### EXERCISE
Would you restate all the data that follows, word for word?

── GIVEN INFORMATION

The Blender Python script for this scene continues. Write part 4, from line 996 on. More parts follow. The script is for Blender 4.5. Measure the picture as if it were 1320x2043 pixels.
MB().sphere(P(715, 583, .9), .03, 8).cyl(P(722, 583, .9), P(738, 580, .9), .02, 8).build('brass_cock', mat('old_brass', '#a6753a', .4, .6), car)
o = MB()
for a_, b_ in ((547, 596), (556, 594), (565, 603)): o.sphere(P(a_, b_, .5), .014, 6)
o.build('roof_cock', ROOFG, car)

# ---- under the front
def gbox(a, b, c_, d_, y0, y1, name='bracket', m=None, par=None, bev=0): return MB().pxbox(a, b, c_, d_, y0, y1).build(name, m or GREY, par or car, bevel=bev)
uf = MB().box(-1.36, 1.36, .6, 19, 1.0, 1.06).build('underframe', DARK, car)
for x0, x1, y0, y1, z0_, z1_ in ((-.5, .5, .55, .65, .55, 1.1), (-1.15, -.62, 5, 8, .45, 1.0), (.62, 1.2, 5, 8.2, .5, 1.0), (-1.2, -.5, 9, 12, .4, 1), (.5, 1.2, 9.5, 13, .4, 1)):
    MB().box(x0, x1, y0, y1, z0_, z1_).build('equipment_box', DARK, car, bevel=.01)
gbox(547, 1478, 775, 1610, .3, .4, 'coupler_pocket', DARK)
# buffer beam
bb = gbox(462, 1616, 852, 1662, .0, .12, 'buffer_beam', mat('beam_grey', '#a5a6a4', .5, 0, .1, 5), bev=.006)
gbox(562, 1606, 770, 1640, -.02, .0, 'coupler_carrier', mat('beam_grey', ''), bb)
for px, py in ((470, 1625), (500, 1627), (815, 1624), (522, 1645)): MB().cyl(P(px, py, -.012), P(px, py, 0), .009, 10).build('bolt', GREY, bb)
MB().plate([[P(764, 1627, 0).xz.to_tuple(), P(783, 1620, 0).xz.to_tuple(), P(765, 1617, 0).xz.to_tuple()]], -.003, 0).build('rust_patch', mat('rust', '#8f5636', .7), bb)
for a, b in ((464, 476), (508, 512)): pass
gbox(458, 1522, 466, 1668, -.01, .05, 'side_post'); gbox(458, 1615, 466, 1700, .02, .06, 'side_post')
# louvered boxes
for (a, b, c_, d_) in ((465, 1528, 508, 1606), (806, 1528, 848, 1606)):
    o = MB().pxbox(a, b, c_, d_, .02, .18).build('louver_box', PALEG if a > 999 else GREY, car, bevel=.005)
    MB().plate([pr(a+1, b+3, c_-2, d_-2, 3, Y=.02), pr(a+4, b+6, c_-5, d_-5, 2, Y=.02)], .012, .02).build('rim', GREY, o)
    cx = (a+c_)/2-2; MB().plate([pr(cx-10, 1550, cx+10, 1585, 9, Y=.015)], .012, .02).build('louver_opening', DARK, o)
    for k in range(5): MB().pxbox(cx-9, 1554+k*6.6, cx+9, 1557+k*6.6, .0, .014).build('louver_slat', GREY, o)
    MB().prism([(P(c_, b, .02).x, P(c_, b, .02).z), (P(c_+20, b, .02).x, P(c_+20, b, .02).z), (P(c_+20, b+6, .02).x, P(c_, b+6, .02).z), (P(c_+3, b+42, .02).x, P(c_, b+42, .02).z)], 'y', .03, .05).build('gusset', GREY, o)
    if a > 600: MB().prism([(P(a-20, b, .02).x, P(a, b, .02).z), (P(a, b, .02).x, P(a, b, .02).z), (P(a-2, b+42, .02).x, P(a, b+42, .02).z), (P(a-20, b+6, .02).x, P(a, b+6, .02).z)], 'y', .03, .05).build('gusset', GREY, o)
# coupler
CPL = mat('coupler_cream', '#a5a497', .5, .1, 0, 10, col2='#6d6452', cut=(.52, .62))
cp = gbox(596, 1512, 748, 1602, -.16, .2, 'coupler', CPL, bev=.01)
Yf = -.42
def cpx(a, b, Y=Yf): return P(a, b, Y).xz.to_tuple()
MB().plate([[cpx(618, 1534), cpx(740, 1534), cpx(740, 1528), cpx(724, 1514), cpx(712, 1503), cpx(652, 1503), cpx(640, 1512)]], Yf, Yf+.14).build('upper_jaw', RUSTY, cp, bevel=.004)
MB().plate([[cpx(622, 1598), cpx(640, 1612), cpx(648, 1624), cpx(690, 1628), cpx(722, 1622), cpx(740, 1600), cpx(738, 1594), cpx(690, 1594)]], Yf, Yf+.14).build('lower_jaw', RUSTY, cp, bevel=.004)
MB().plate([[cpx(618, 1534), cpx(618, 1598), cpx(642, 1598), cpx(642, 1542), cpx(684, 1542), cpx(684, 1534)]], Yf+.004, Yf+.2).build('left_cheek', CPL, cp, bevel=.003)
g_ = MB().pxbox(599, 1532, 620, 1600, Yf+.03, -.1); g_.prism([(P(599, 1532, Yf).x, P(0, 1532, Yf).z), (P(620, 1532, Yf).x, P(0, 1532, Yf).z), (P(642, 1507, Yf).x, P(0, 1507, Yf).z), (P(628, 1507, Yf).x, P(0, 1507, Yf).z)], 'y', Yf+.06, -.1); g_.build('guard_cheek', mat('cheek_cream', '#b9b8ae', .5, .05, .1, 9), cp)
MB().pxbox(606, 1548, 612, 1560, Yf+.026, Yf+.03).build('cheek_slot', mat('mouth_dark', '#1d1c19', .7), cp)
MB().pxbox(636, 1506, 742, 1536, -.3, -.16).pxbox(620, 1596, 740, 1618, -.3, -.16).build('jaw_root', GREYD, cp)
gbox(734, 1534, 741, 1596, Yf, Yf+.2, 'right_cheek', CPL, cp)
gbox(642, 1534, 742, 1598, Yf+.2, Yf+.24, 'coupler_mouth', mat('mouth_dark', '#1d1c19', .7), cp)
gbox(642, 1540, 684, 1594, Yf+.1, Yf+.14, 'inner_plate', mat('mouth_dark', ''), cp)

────

### PROBLEM SOLUTION
The Blender Python script for this scene continues. Write part 4, from line 996 on. More parts follow. The script is for Blender 4.5. Measure the picture as if it were 1320x2043 pixels.
MB().sphere(P(715, 583, .9), .03, 8).cyl(P(722, 583, .9), P(738, 580, .9), .02, 8).build('brass_cock', mat('old_brass', '#a6753a', .4, .6), car)
o = MB()
for a_, b_ in ((547, 596), (556, 594), (565, 603)): o.sphere(P(a_, b_, .5), .014, 6)
o.build('roof_cock', ROOFG, car)

# ---- under the front
def gbox(a, b, c_, d_, y0, y1, name='bracket', m=None, par=None, bev=0): return MB().pxbox(a, b, c_, d_, y0, y1).build(name, m or GREY, par or car, bevel=bev)
uf = MB().box(-1.36, 1.36, .6, 19, 1.0, 1.06).build('underframe', DARK, car)
for x0, x1, y0, y1, z0_, z1_ in ((-.5, .5, .55, .65, .55, 1.1), (-1.15, -.62, 5, 8, .45, 1.0), (.62, 1.2, 5, 8.2, .5, 1.0), (-1.2, -.5, 9, 12, .4, 1), (.5, 1.2, 9.5, 13, .4, 1)):
    MB().box(x0, x1, y0, y1, z0_, z1_).build('equipment_box', DARK, car, bevel=.01)
gbox(547, 1478, 775, 1610, .3, .4, 'coupler_pocket', DARK)
# buffer beam
bb = gbox(462, 1616, 852, 1662, .0, .12, 'buffer_beam', mat('beam_grey', '#a5a6a4', .5, 0, .1, 5), bev=.006)
gbox(562, 1606, 770, 1640, -.02, .0, 'coupler_carrier', mat('beam_grey', ''), bb)
for px, py in ((470, 1625), (500, 1627), (815, 1624), (522, 1645)): MB().cyl(P(px, py, -.012), P(px, py, 0), .009, 10).build('bolt', GREY, bb)
MB().plate([[P(764, 1627, 0).xz.to_tuple(), P(783, 1620, 0).xz.to_tuple(), P(765, 1617, 0).xz.to_tuple()]], -.003, 0).build('rust_patch', mat('rust', '#8f5636', .7), bb)
for a, b in ((464, 476), (508, 512)): pass
gbox(458, 1522, 466, 1668, -.01, .05, 'side_post'); gbox(458, 1615, 466, 1700, .02, .06, 'side_post')
# louvered boxes
for (a, b, c_, d_) in ((465, 1528, 508, 1606), (806, 1528, 848, 1606)):
    o = MB().pxbox(a, b, c_, d_, .02, .18).build('louver_box', PALEG if a > 999 else GREY, car, bevel=.005)
    MB().plate([pr(a+1, b+3, c_-2, d_-2, 3, Y=.02), pr(a+4, b+6, c_-5, d_-5, 2, Y=.02)], .012, .02).build('rim', GREY, o)
    cx = (a+c_)/2-2; MB().plate([pr(cx-10, 1550, cx+10, 1585, 9, Y=.015)], .012, .02).build('louver_opening', DARK, o)
    for k in range(5): MB().pxbox(cx-9, 1554+k*6.6, cx+9, 1557+k*6.6, .0, .014).build('louver_slat', GREY, o)
    MB().prism([(P(c_, b, .02).x, P(c_, b, .02).z), (P(c_+20, b, .02).x, P(c_+20, b, .02).z), (P(c_+20, b+6, .02).x, P(c_, b+6, .02).z), (P(c_+3, b+42, .02).x, P(c_, b+42, .02).z)], 'y', .03, .05).build('gusset', GREY, o)
    if a > 600: MB().prism([(P(a-20, b, .02).x, P(a, b, .02).z), (P(a, b, .02).x, P(a, b, .02).z), (P(a-2, b+42, .02).x, P(a, b+42, .02).z), (P(a-20, b+6, .02).x, P(a, b+6, .02).z)], 'y', .03, .05).build('gusset', GREY, o)
# coupler
CPL = mat('coupler_cream', '#a5a497', .5, .1, 0, 10, col2='#6d6452', cut=(.52, .62))
cp = gbox(596, 1512, 748, 1602, -.16, .2, 'coupler', CPL, bev=.01)
Yf = -.42
def cpx(a, b, Y=Yf): return P(a, b, Y).xz.to_tuple()
MB().plate([[cpx(618, 1534), cpx(740, 1534), cpx(740, 1528), cpx(724, 1514), cpx(712, 1503), cpx(652, 1503), cpx(640, 1512)]], Yf, Yf+.14).build('upper_jaw', RUSTY, cp, bevel=.004)
MB().plate([[cpx(622, 1598), cpx(640, 1612), cpx(648, 1624), cpx(690, 1628), cpx(722, 1622), cpx(740, 1600), cpx(738, 1594), cpx(690, 1594)]], Yf, Yf+.14).build('lower_jaw', RUSTY, cp, bevel=.004)
MB().plate([[cpx(618, 1534), cpx(618, 1598), cpx(642, 1598), cpx(642, 1542), cpx(684, 1542), cpx(684, 1534)]], Yf+.004, Yf+.2).build('left_cheek', CPL, cp, bevel=.003)
g_ = MB().pxbox(599, 1532, 620, 1600, Yf+.03, -.1); g_.prism([(P(599, 1532, Yf).x, P(0, 1532, Yf).z), (P(620, 1532, Yf).x, P(0, 1532, Yf).z), (P(642, 1507, Yf).x, P(0, 1507, Yf).z), (P(628, 1507, Yf).x, P(0, 1507, Yf).z)], 'y', Yf+.06, -.1); g_.build('guard_cheek', mat('cheek_cream', '#b9b8ae', .5, .05, .1, 9), cp)
MB().pxbox(606, 1548, 612, 1560, Yf+.026, Yf+.03).build('cheek_slot', mat('mouth_dark', '#1d1c19', .7), cp)
MB().pxbox(636, 1506, 742, 1536, -.3, -.16).pxbox(620, 1596, 740, 1618, -.3, -.16).build('jaw_root', GREYD, cp)
gbox(734, 1534, 741, 1596, Yf, Yf+.2, 'right_cheek', CPL, cp)
gbox(642, 1534, 742, 1598, Yf+.2, Yf+.24, 'coupler_mouth', mat('mouth_dark', '#1d1c19', .7), cp)
gbox(642, 1540, 684, 1594, Yf+.1, Yf+.14, 'inner_plate', mat('mouth_dark', ''), cp)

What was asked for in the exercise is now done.